• EXERCISE INSTRUCTIONS
Each line from the start of the entries through the line that contains "return m, nt, b" should be output exactly, please.

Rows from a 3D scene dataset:
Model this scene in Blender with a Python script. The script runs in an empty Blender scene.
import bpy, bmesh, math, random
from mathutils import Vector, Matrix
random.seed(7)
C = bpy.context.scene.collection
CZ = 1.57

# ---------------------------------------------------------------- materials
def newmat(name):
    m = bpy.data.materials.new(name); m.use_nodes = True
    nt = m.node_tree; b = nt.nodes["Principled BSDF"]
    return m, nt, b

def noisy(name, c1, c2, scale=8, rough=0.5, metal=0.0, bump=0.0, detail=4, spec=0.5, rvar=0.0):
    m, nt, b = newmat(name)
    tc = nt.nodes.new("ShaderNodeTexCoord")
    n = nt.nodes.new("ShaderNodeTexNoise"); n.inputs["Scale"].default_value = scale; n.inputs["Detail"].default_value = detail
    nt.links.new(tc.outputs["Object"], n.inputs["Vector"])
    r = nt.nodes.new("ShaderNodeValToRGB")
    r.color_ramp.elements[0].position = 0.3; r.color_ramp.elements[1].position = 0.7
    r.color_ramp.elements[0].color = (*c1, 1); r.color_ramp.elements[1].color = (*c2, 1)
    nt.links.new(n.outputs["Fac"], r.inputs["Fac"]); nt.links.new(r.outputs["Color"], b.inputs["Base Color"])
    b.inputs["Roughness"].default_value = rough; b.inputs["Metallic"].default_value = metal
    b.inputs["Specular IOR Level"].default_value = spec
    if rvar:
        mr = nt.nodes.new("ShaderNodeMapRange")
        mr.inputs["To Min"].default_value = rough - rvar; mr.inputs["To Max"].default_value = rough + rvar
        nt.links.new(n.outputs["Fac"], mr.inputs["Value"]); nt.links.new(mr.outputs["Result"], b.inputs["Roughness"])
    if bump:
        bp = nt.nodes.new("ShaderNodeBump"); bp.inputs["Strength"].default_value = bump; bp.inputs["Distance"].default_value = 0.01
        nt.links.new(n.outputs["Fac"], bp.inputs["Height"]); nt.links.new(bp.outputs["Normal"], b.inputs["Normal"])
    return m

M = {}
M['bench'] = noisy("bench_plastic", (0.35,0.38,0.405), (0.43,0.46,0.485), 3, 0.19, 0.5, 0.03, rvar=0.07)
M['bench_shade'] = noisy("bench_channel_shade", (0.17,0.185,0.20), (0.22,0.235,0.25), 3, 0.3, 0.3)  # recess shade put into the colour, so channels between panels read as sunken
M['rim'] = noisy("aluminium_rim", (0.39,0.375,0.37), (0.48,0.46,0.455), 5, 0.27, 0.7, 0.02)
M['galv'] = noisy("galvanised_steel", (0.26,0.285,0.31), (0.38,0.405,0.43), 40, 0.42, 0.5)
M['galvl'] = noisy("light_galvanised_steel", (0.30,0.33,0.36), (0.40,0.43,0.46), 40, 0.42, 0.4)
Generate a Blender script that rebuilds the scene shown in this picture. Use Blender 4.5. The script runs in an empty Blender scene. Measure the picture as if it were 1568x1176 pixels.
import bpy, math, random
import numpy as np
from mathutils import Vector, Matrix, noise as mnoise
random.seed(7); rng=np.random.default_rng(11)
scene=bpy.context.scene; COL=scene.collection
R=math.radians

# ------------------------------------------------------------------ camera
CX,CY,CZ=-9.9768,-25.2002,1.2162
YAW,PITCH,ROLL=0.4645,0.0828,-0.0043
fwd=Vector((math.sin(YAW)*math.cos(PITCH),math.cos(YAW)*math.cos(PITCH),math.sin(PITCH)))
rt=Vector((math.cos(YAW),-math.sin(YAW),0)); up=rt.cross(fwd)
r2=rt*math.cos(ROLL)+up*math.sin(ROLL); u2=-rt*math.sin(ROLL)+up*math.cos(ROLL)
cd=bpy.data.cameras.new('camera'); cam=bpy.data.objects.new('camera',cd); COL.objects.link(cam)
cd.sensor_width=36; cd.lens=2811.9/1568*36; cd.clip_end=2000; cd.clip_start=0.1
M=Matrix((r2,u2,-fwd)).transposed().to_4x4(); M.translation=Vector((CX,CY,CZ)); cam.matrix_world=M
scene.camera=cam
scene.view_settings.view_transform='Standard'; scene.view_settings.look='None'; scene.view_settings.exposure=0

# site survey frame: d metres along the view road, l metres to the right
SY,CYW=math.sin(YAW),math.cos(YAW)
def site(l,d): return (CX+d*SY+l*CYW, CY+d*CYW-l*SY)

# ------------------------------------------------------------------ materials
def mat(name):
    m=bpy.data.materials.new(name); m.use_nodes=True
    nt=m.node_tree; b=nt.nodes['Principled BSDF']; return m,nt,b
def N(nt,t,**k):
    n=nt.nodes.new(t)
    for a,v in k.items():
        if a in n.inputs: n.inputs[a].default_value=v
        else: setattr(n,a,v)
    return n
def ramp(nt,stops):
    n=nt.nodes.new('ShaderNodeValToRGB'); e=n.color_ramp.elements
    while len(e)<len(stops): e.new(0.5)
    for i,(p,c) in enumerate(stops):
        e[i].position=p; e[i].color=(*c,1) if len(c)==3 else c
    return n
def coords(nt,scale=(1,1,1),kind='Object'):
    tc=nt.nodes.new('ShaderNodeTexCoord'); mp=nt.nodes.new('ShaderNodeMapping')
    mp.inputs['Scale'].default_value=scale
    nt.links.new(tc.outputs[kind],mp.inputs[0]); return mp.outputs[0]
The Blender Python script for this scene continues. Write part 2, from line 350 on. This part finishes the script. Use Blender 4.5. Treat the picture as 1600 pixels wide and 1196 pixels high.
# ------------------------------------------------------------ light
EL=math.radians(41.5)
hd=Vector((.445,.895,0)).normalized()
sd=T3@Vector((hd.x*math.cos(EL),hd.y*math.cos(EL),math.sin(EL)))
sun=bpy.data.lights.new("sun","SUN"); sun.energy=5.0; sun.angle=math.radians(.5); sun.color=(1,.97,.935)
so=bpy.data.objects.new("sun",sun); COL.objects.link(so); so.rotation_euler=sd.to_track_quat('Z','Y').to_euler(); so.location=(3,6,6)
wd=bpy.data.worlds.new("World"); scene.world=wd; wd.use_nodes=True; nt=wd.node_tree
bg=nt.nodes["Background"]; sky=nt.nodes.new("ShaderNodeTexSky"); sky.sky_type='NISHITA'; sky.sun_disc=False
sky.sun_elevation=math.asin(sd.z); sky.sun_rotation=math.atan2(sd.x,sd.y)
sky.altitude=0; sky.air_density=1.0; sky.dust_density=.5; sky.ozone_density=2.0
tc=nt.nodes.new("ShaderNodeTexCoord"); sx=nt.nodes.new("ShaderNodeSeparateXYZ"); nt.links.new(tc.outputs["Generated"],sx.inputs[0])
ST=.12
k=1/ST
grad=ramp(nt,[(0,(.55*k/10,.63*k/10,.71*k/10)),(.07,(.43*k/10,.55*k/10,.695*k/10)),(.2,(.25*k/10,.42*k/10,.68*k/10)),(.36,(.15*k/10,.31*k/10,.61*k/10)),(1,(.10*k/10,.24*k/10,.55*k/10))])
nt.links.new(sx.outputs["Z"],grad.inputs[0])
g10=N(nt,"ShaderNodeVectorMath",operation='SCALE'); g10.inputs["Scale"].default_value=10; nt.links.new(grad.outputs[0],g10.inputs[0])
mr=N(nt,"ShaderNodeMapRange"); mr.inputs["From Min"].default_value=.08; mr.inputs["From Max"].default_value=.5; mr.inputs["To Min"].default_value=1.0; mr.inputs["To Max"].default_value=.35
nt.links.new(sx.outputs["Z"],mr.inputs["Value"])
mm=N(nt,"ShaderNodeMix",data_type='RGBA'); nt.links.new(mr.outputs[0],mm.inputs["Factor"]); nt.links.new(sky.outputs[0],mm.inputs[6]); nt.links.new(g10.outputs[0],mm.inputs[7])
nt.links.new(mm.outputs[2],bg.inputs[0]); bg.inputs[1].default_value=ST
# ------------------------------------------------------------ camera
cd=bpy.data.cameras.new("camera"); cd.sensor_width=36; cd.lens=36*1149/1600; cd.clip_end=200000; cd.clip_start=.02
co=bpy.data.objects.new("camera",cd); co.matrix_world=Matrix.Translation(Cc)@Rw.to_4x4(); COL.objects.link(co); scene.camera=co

• TASK ANSWER
Model this scene in Blender with a Python script. The script runs in an empty Blender scene.
import bpy, bmesh, math, random
from mathutils import Vector, Matrix
random.seed(7)
C = bpy.context.scene.collection
CZ = 1.57

# ---------------------------------------------------------------- materials
def newmat(name):
    m = bpy.data.materials.new(name); m.use_nodes = True
    nt = m.node_tree; b = nt.nodes["Principled BSDF"]
    return m, nt, b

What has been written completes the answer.